A report published in the academic peer-reviewed journal Crime & Delinquency suggests that a sharp rise in the number of young people taken into custody in Georgia and around the country is the result of more rigorous law enforcement. Researchers from the RAND Corporation reached this conclusion after studying data on thousands of American households that was collected over several decades by the Panel Study of Income Dynamics.

The California-based nonprofit think tank observed a sharp rise in arrests in every demographic group they looked at with the most noticeable increases among women and white men. An American under the age of 36 is now about 2.6 times more likely to have been arrested at least once than an individual of retirement age. The study also reveals that white men are now being arrested at almost three times the rate they were just a few decades ago and the chances of a woman being taken into custody before reaching her 26th birthday have risen from around 1 percent to almost 15 percent.

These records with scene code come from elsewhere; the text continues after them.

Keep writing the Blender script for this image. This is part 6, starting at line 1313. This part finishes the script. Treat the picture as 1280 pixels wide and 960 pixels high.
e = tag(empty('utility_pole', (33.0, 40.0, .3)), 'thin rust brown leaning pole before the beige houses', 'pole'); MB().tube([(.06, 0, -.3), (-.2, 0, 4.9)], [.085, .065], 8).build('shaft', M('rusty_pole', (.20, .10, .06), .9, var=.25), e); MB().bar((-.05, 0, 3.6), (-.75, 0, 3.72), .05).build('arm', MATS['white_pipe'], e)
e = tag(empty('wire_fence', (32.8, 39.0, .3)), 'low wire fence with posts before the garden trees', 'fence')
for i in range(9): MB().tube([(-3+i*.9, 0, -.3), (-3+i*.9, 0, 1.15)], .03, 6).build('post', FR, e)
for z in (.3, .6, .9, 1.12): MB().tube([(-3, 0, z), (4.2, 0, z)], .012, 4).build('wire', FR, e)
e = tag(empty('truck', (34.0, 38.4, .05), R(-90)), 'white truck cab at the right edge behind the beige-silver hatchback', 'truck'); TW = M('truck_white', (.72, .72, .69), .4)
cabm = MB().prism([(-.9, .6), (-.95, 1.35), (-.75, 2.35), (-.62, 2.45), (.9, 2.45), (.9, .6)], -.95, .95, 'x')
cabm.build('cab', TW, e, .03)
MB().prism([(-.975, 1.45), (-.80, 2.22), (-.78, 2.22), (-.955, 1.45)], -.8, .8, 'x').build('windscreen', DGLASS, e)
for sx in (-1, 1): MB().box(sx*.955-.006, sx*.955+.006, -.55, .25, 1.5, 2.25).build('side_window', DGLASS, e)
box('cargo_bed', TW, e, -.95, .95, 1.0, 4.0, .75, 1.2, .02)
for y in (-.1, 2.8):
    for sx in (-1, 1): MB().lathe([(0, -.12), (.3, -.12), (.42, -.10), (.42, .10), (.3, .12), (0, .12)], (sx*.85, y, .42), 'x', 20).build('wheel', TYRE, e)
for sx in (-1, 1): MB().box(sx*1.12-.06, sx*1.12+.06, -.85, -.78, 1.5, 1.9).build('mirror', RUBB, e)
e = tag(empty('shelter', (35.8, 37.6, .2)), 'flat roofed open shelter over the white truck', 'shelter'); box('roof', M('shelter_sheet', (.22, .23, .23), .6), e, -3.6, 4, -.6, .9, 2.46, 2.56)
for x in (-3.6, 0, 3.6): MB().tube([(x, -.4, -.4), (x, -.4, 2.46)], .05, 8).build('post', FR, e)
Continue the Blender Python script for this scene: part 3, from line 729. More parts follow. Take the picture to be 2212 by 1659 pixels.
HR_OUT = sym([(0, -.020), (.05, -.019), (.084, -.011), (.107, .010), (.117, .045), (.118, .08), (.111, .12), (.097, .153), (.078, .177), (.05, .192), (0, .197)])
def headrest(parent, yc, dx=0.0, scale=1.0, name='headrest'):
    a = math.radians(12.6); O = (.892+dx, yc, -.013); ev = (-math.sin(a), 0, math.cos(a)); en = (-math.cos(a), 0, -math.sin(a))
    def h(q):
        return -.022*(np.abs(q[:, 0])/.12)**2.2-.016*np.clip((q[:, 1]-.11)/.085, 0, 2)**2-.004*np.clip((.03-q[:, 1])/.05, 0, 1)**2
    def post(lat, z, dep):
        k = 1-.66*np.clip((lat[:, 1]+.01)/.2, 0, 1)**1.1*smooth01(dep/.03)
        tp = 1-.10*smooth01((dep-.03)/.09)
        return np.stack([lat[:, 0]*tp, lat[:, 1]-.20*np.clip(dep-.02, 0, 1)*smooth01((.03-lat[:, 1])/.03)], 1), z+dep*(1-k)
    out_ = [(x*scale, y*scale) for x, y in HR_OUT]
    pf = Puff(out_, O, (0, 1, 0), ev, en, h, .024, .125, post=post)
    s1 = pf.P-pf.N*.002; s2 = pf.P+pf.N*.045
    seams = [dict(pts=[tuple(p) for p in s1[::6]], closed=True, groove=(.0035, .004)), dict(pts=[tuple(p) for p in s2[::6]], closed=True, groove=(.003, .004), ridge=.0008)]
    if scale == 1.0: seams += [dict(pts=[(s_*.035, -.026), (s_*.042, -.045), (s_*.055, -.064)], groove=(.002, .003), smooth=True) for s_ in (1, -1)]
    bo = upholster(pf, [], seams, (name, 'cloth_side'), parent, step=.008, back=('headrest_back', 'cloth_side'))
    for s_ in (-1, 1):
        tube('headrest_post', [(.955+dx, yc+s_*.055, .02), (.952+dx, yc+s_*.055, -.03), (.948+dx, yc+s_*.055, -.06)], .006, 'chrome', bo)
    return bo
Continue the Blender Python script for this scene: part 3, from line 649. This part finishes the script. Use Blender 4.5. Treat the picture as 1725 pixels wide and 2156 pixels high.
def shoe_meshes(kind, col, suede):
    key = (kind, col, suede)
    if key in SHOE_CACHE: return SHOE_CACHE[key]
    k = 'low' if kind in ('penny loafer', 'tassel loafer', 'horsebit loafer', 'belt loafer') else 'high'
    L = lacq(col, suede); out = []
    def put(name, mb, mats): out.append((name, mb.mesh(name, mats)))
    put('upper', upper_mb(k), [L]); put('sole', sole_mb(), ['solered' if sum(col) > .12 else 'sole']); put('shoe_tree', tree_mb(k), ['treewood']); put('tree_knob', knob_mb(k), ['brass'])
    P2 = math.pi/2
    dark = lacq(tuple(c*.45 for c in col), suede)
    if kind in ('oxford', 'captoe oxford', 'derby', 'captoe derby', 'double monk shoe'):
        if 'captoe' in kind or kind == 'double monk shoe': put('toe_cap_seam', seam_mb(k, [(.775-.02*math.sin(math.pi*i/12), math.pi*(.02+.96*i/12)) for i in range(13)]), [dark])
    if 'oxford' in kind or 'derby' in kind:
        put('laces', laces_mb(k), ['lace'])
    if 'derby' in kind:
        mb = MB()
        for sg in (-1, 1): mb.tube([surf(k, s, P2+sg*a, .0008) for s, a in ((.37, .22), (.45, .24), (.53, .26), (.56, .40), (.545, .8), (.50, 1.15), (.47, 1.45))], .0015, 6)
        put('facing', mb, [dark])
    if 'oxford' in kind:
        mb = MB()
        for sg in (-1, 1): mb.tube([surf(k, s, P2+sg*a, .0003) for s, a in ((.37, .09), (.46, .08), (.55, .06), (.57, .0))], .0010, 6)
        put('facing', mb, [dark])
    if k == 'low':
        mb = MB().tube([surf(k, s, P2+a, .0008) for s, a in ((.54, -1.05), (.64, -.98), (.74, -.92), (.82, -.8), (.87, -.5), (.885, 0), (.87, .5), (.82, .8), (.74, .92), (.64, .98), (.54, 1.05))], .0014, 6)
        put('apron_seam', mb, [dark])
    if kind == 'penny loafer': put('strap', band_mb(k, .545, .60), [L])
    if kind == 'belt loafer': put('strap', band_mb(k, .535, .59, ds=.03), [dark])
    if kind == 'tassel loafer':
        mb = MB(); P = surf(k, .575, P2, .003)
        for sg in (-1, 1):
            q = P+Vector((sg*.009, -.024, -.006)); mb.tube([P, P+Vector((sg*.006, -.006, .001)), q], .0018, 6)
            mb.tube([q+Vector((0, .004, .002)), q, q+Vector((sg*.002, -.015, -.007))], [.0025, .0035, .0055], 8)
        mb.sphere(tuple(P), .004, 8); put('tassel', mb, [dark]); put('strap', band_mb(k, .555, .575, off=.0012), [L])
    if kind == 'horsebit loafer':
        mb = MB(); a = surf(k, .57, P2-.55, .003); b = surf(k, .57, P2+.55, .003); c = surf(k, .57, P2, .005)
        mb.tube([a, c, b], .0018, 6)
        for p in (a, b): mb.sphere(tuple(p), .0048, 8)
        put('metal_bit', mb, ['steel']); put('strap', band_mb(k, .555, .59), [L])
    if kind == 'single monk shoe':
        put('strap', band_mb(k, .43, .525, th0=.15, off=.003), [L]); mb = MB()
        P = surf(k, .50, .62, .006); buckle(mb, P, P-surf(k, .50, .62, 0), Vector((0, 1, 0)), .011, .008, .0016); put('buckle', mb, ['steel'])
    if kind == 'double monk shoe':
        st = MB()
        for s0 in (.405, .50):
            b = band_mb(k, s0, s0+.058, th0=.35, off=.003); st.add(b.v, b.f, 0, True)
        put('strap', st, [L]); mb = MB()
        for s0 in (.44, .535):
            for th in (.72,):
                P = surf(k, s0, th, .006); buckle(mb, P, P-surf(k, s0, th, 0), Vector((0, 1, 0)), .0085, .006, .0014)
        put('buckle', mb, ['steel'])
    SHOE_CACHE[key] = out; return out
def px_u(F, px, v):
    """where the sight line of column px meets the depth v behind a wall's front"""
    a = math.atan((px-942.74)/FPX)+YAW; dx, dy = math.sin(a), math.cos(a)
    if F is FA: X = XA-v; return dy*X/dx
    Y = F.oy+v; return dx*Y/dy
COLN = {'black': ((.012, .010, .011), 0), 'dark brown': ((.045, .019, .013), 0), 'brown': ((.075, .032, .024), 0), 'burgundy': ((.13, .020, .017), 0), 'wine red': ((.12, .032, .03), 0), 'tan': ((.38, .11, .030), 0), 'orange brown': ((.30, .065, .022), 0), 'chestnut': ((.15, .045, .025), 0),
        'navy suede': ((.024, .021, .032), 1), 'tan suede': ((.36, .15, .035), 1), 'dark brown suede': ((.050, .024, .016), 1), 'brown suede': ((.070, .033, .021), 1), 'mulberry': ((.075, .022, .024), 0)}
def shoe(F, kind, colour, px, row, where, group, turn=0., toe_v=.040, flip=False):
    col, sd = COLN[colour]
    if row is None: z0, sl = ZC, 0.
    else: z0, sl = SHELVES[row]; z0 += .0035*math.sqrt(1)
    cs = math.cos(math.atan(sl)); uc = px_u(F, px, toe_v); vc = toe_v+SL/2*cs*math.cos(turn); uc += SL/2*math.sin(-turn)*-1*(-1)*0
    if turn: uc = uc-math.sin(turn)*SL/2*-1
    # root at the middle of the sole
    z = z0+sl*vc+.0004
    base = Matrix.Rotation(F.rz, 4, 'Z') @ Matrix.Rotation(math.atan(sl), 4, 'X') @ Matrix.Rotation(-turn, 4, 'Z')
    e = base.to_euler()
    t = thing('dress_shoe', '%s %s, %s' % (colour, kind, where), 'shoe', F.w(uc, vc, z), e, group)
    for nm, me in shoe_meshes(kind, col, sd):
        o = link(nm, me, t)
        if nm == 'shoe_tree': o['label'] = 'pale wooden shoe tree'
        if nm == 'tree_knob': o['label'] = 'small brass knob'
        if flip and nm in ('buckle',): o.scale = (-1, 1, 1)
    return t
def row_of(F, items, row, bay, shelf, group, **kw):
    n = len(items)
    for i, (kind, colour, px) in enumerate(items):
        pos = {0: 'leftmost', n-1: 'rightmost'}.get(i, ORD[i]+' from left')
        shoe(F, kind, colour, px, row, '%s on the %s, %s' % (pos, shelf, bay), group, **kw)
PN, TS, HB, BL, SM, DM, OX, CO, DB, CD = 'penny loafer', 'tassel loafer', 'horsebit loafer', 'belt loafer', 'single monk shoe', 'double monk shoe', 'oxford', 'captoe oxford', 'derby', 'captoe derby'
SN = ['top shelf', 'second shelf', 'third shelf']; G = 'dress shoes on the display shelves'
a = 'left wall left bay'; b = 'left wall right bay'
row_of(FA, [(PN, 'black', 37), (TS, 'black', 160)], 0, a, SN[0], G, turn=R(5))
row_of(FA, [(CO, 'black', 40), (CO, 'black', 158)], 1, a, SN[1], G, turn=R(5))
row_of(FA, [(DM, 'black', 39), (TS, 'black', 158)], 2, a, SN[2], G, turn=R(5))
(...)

Earning a college degree and securing a well-paying job appear to reduce the chances of arrest considerably. Only 40 percent of men without a high school diploma have no criminal record, but that figure rises to more than 75 percent among male college graduates. Individuals with one arrest earn about $6,000 less per year than people who have never been arrested, and those who have been taken into custody on multiple occasions earn an average of $13,000 per year less.

Many young people are arrested for nonviolent drug offenses. When representing this type of offender, criminal defense lawyers may encourage prosecutors to consider leniency by bringing mitigating circumstances to their attention, such as the support of family members and gainful employment.